The argument was ably supported on both sides, was long, animated, and interesting. At length the question was put, and the amendment was rejected by a great majority.
This discussion deeply engaged the public attention. The proposition was new and interesting. That the debt ought to be diminished for the public advantage, was an opinion which had frequently been advanced, and was maintained by many. But a reduction from the claims of its present holders for the benefit of those who had sold their rights, was a measure which saved nothing to the public purse, and was therefore recommended only by considerations, the operation of which can never be very extensive. Against it were arranged all who had made purchases, and a great majority of those who conceived that sound policy and honest dealing require a literal observance of public contracts.
Although the decision of congress against a discrimination in favour of the original creditor produced no considerable sensation, the determination on that part of the secretary's report which was the succeeding subject of deliberation, affecting political interests and powers which are never to be approached without danger, seemed to unchain all those fierce passions which a high respect for the government and for those who administered it, had in a great measure restrained.
The manner in which the several states entered into and conducted the war of the revolution, will be recollected. Acting in some respects separately, and in others conjointly, for the attainment of a common object, their resources were exerted, sometimes under the authority of congress, sometimes under the authority of the local government, to repel the enemy wherever he appeared. The debt incurred in support of the war was therefore, in the first instance, contracted partly by the continent, and partly by the states. When the system of requisitions was adopted, the transactions of the union were carried on, almost entirely, through the agency of the states; and when the measure of compensating the army for the depreciation of their pay became necessary, this burden, under the recommendation of congress, was assumed by the respective states. Some had funded this debt, and paid the interest upon it. Others had made no provision for the interest; but all, by taxes, paper money, or purchase, had, in some measure, reduced the principal. In their exertions some degree of inequality had obtained; and they looked anxiously to a settlement of accounts, for the ascertainment of claims which each supposed itself to have upon the union. Measures to effect this object had been taken by the former government; but they were slow in their progress, and intrinsic difficulties were found in the thing itself, not easily to be overcome.

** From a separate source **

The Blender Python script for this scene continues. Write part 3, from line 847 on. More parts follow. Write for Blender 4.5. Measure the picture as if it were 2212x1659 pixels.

The secretary of the treasury proposed to assume these debts, and to fund them in common with that which continued to be the proper debt of the union.
The resolution which comprehended this principle of the report, was vigorously opposed.
It was contended that the general government would acquire an undue influence, and that the state governments would be annihilated by the measure. Not only would all the influence of the public creditors be thrown into the scale of the former, but it would absorb all the powers of taxation, and leave to the latter only the shadow of a government. This would probably terminate in rendering the state governments useless, and would destroy the system so recently established. The union, it was said, had been compared to a rope of sand; but gentlemen were cautioned not to push things to the opposite extreme. The attempt to strengthen it might be unsuccessful, and the cord might be strained until it should break.
The constitutional authority of the federal government to assume the debts of the states was questioned. Its powers, it was said, were specified, and this was not among them.
The policy of the measure, as it affected merely the government of the union, was controverted, and its justice was arraigned.
On the ground of policy it was objected, that the assumption would impose on the United States a burden, the weight of which was unascertained, and which would require an extension of taxation beyond the limits which prudence would prescribe. An attempt to raise the impost would be dangerous; and the excise added to it would not produce funds adequate to the object. A tax on real estate must be resorted to, objections to which had been made in every part of the union. It would be more adviseable to leave this source of revenue untouched in the hands of the state governments, who could apply to it with more facility, with a better understanding of the subject, and with less dissatisfaction to individuals, than could possibly be done by the government of the United States.